Electrical Industry Journal Warns: This One Is the Killer



So, you thought that fixing a trillion lines of code is a big problem. It's child's play compared to the embedded chip problem. This, according to a long article in EE TIMES (Jan. 14), an electrical engineering trade journal.

Note the old urban myth, airplanes dropping from the sky. Some catch phrases are as irresitible to y2k reporters as assurances of compliance in December, 1998, are to corporate press release writers.

* * * * * * *

There's been a lot of hoopla about the possibility that a banking program or payroll application will freeze up at the turn of the century, but observers are now growing far more concerned that deeply embedded systems represent a far bigger problem.
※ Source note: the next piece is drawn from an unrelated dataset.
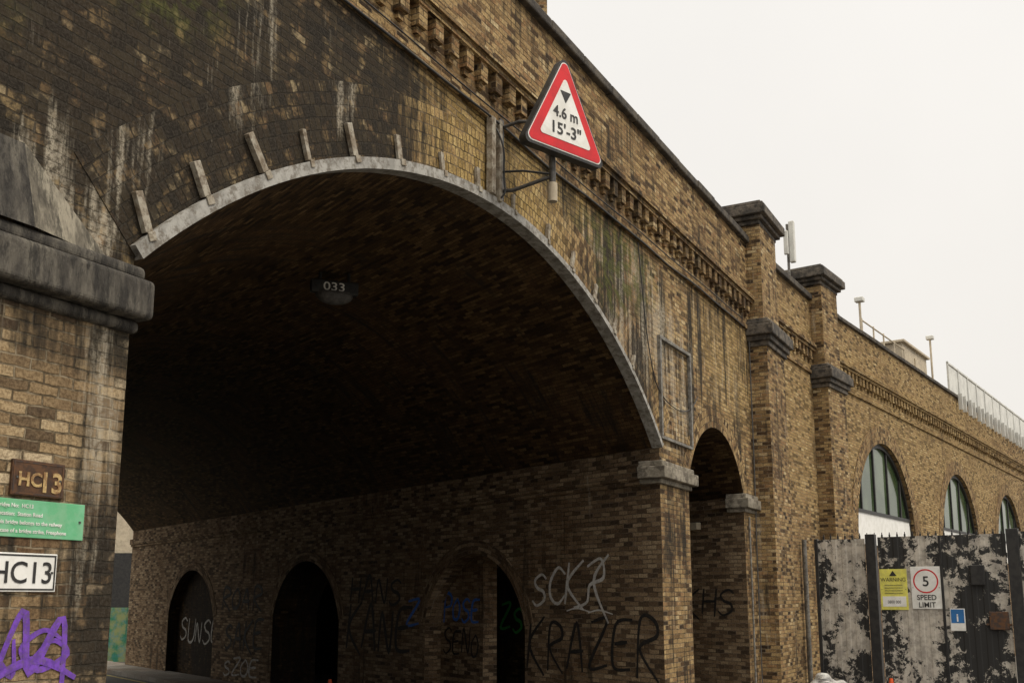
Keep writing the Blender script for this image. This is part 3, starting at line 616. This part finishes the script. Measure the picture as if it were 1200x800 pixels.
# ------------------------------------------------------------------ camera, light, sky
cam=bpy.data.cameras.new('camera'); co=bpy.data.objects.new('camera',cam); S.collection.objects.link(co)
co.location=(0,0,2.2); co.rotation_euler=(math.radians(100),0,0); cam.lens=36; cam.sensor_width=36; cam.shift_y=.0733; cam.clip_end=3000
S.camera=co
W=bpy.data.worlds.new('World'); S.world=W; W.use_nodes=True; nt=W.node_tree; nt.nodes.clear()
out=nt.nodes.new('ShaderNodeOutputWorld'); bg=nt.nodes.new('ShaderNodeBackground'); nt.links.new(bg.outputs[0],out.inputs[0])
sky=nt.nodes.new('ShaderNodeTexSky'); sky.sky_type='NISHITA'; sky.sun_disc=False; sky.sun_elevation=math.radians(50); sky.sun_rotation=math.radians(125); sky.dust_density=5
tc=nt.nodes.new('ShaderNodeTexCoord'); sep=nt.nodes.new('ShaderNodeSeparateXYZ'); nt.links.new(tc.outputs['Generated'],sep.inputs[0])
rp=nt.nodes.new('ShaderNodeValToRGB'); e=rp.color_ramp.elements; e[0].position=0; e[0].color=(9.2,8.8,8.2,1); e[1].position=1; e[1].color=(40,37,32,1)
x=e.new(.55); x.color=(9.6,9.3,8.85,1)
nt.links.new(sep.outputs[2],rp.inputs[0])
ns=nt.nodes.new('ShaderNodeTexNoise'); ns.inputs['Scale'].default_value=2.; ns.inputs['Detail'].default_value=5; nt.links.new(tc.outputs['Generated'],ns.inputs['Vector'])
mr=nt.nodes.new('ShaderNodeMapRange'); nt.links.new(ns.outputs[0],mr.inputs[0]); mr.inputs[1].default_value=.3; mr.inputs[2].default_value=.7; mr.inputs[3].default_value=.94; mr.inputs[4].default_value=1.03
mu=nt.nodes.new('ShaderNodeMixRGB'); mu.blend_type='MULTIPLY'; mu.inputs[0].default_value=1; nt.links.new(rp.outputs[0],mu.inputs[1]); nt.links.new(mr.outputs[0],mu.inputs[2])
mx=nt.nodes.new('ShaderNodeMixRGB'); mx.inputs[0].default_value=.96; nt.links.new(sky.outputs[0],mx.inputs[1]); nt.links.new(mu.outputs[0],mx.inputs[2])
nt.links.new(mx.outputs[0],bg.inputs[0]); bg.inputs[1].default_value=.1
sun=bpy.data.lights.new('sun','SUN'); sun.energy=1.5; sun.angle=math.radians(15); sun.color=(1,.91,.77)
so=bpy.data.objects.new('sun',sun); S.collection.objects.link(so)
dv=Vector((math.sin(math.radians(125))*math.cos(math.radians(50)),math.cos(math.radians(125))*math.cos(math.radians(50)),math.sin(math.radians(50))))
so.rotation_euler=dv.to_track_quat('Z','Y').to_euler()
S.view_settings.view_transform='Standard'; S.view_settings.look='None'; S.view_settings.exposure=0; S.view_settings.gamma=1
It's fairly simple to determine whether a PC's software package will work correctly, but it's much more daunting to tell whether a nuclear plant, factory system, elevator or other system with embedded firmware might be brought to its knees by the "00" in a dated time stamp.

Though often hidden, the embedded problem may have far more impact than the one in front-office computers. It's unlikely that airplanes will fall from the sky when the 1990s end, but observers say portions of factories may fold, oil drilling and piping systems may freeze up and other embedded hardware may grind to a halt. . . .

Sensory overload "This will be a far bigger issue on the plant floor than in a mainframe," said Bill Heermann, sales director at Tava Technologies, here. "In a mainframe, you've got software that's only looking at about five streams of data. On the plant floor, you've often got 10,000 electronic sensors, and in one fashion or another, each sensor is a data stream that has to be examined. One of those 10,000 sensors may begin feeding bad data to networked devices above them and bring down the whole network, shutting down the plant." . . .

Some of the difficulty may lie within real-time operating systems. "There's an issue here," said Arthur Orduna, director of marketing at RTOS vendor Microware Systems Inc. (Des Moines, Iowa). "For example, you'll see it a lot in the single-board-computer industry."

There, Orduna said, companies have a wealth of VME-based SBCs running RTOSes in fac-tory-floor applications. The boards perform data-collection functions which feed into large databases. "Anything that's database-oriented--which is where year 2000 really comes into play--and is tied into data-collection and industrial-automation scenarios is going to be at risk," Orduna said.

At the same time, he claimed, there's little risk for embedded software in consumer applications. . . .

Elsewhere in the embedded-systems industry, however, parts may be used for many years. And several factors make it far more difficult to check for year-2000 problems, not the least of which is that embedded processors are by design scattered about remotely, not sheltered inside climate-controlled offices.

Worse, many companies have not yet realized that embedded systems face the same potential problems as their office counterparts. Consulting firms are just now beginning to shift some of their focus from the office to production environments, but the number of people studying embedded systems is far smaller than in information technology.

Those responsible for checking embedded systems will usually have to go over each unit individually, often because embedded computers have firmware that's been revised at a given site. For instance, a production machine in a Chrysler factory might operate differently than a similar model used by Ford.

Checking out those systems often requires probing the chips or motherboard, since many embedded systems don't have disk drives, instead housing programs in non-volatile memory. Compounding the problem, embedded systems made by the same company may well use different chips and different versions of the firmware, so there's no certainty that two seemingly identical systems will perform the same way when the 1900s end. . . .

Even the time-consuming task of shutting down a system for testing often isn't the hard part. The ubiquity of microprocessors and their wide distribution means a nightmare just getting to each of the independent CPUs. In many cases, these remote devices don't have I/O systems, so checking out the chips can be difficult.